Questo gruppo di giovani si trova esposto a tre crisi che altrove tendono a manifestarsi separatamente, ma che in Corea si sovrappongono. Da un lato devono fare i conti con pressioni simili a quelle che conosciamo in Europa, dove un mercato del lavoro rigido fondato sull’anzianità si combina con un’alta disoccupazione giovanile e sistemi pensionistici sempre più fragili. Allo stesso tempo vivono dinamiche che ricordano gli Stati Uniti, perché l’intelligenza artificiale comincia a svalutare molte competenze specialistiche e il vantaggio salariale legato alla laurea si riduce. Su tutto ciò si innesta una disuguaglianza tipica delle economie emergenti, nelle quali ricchezza familiare e reti di conoscenze determinano l’accesso all’occupazione con logiche quasi feudali.

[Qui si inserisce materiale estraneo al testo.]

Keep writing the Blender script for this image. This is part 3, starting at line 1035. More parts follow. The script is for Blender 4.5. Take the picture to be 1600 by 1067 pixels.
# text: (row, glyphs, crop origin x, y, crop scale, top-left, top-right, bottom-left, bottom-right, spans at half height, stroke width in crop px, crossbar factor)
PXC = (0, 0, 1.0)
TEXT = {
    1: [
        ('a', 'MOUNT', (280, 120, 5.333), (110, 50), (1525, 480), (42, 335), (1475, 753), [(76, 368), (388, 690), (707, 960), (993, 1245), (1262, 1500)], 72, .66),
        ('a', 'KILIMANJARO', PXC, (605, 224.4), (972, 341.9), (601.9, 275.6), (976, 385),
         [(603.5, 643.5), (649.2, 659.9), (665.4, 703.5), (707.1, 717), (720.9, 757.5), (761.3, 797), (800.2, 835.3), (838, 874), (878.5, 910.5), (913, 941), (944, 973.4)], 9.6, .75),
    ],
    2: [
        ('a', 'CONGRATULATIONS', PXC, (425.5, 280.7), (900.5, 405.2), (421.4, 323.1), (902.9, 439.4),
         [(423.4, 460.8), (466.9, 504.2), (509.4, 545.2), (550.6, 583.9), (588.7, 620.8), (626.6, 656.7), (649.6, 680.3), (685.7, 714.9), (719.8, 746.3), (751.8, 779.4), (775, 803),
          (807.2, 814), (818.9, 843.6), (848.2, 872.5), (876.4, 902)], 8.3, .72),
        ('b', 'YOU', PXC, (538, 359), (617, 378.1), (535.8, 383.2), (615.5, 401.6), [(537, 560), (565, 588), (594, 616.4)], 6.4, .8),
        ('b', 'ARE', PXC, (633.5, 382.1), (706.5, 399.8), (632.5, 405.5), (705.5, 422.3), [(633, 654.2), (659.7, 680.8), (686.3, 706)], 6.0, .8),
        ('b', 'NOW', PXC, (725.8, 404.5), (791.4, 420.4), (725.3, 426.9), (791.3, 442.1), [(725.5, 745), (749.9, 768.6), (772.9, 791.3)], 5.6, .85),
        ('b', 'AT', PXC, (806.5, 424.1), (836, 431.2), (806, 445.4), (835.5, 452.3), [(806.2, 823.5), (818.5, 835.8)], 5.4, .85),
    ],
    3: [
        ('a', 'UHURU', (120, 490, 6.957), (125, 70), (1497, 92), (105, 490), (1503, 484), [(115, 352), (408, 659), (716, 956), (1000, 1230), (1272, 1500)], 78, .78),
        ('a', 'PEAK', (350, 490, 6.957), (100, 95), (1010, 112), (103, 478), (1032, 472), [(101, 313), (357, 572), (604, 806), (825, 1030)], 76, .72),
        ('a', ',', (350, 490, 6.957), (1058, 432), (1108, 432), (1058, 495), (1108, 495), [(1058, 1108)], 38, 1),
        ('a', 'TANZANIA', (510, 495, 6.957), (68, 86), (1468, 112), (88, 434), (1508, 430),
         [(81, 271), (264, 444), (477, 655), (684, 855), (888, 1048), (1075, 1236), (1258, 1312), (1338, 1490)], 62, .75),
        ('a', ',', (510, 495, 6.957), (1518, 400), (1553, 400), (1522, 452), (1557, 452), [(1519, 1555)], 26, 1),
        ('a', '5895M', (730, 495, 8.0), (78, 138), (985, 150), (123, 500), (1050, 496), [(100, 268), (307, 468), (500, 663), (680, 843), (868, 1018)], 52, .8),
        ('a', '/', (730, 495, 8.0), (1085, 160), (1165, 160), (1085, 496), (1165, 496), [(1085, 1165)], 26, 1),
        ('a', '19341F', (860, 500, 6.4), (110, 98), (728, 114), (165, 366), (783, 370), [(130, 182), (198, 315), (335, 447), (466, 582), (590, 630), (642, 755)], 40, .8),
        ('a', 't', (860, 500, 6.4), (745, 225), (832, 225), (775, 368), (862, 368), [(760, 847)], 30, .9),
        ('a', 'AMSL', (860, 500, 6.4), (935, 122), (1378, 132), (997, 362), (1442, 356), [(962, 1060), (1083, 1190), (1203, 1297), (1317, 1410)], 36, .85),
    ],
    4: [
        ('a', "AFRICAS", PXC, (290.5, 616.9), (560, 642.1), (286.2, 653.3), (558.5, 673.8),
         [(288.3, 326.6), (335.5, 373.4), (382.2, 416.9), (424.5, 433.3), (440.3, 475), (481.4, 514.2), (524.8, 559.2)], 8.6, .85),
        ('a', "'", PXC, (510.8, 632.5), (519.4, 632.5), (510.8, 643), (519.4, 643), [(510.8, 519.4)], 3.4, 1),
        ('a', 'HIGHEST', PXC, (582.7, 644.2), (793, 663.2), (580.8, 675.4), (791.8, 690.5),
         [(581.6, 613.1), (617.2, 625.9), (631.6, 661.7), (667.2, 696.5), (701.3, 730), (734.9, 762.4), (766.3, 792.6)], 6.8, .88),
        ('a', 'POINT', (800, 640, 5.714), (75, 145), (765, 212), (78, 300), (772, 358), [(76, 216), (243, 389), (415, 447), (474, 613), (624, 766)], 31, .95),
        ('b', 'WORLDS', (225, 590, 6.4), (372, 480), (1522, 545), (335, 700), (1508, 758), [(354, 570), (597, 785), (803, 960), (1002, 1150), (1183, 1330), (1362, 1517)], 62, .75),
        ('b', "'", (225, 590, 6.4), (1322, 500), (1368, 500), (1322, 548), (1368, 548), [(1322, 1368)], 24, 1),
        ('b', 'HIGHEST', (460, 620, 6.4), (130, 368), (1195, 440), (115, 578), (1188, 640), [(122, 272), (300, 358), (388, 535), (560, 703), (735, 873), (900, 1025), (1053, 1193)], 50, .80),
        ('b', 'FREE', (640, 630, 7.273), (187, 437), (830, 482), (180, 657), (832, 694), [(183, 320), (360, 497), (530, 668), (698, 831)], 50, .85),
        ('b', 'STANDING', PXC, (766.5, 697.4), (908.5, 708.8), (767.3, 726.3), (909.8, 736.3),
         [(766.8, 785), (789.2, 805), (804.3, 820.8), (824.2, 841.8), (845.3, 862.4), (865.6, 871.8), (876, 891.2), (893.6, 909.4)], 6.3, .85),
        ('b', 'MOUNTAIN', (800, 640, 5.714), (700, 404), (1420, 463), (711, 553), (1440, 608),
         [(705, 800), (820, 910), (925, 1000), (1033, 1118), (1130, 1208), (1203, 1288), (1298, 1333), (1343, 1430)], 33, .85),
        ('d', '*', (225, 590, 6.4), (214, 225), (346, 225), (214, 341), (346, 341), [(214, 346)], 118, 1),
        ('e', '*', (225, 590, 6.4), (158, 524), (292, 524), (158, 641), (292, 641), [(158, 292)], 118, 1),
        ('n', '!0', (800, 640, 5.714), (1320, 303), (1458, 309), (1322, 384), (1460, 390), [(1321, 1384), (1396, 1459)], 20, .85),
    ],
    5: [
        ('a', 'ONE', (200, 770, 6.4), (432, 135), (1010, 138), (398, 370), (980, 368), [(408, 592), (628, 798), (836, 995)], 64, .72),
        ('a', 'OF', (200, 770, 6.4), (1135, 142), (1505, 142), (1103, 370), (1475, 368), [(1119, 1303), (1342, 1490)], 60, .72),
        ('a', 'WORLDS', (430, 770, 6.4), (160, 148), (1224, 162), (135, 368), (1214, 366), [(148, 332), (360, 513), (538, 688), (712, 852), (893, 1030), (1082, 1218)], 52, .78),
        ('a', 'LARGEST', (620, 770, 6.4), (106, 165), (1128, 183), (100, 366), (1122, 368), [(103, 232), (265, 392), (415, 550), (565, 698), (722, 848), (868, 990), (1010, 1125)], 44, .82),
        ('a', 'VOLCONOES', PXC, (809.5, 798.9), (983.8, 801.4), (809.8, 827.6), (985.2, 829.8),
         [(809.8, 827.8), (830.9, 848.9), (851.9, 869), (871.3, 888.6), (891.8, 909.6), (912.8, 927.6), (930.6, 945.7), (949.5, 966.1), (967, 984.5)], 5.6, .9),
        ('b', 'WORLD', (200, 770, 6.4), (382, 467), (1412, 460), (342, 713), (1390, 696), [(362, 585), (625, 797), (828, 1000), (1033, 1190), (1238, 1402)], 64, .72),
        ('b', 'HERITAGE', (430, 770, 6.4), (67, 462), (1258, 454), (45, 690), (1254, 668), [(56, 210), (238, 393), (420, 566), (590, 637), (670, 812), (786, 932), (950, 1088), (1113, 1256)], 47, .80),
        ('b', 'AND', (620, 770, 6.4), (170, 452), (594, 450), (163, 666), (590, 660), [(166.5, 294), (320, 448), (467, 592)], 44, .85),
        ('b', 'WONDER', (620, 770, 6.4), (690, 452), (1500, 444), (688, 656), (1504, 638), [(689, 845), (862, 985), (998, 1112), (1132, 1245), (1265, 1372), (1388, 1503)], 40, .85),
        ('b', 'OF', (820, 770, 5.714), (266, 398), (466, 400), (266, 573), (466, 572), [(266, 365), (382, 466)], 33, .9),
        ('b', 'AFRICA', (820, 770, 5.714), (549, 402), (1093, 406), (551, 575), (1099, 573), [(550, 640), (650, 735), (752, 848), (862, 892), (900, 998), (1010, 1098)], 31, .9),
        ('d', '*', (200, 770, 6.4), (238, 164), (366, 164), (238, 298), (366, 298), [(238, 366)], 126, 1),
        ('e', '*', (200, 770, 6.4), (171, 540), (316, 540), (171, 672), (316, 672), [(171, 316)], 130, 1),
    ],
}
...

Il risultato è una società che continua a misurare il successo attraverso gli indicatori macroeconomici mentre allo stesso tempo vede sgretolarsi il tessuto sociale, che si fa sempre più debole. Il debito è il filo che tiene insieme questa contraddizione, divenuta ormai insostenibile. La Corea del Sud ha alimentato la propria espansione trasferendo tutti i costi della riproduzione sociale sugli individui e sulle famiglie, trasformando il debito in un elemento permanente dell’esistenza quotidiana. Il modello di sviluppo sudcoreano appare così come un esperimento di crescita privo di inclusione, nel quale l’eccellenza economica convive con un’esclusione di massa e in cui un’intera generazione rimane intrappolata tra la necessità di indebitarsi per andare avanti e l’impossibilità concreta di liberarsi dai debiti.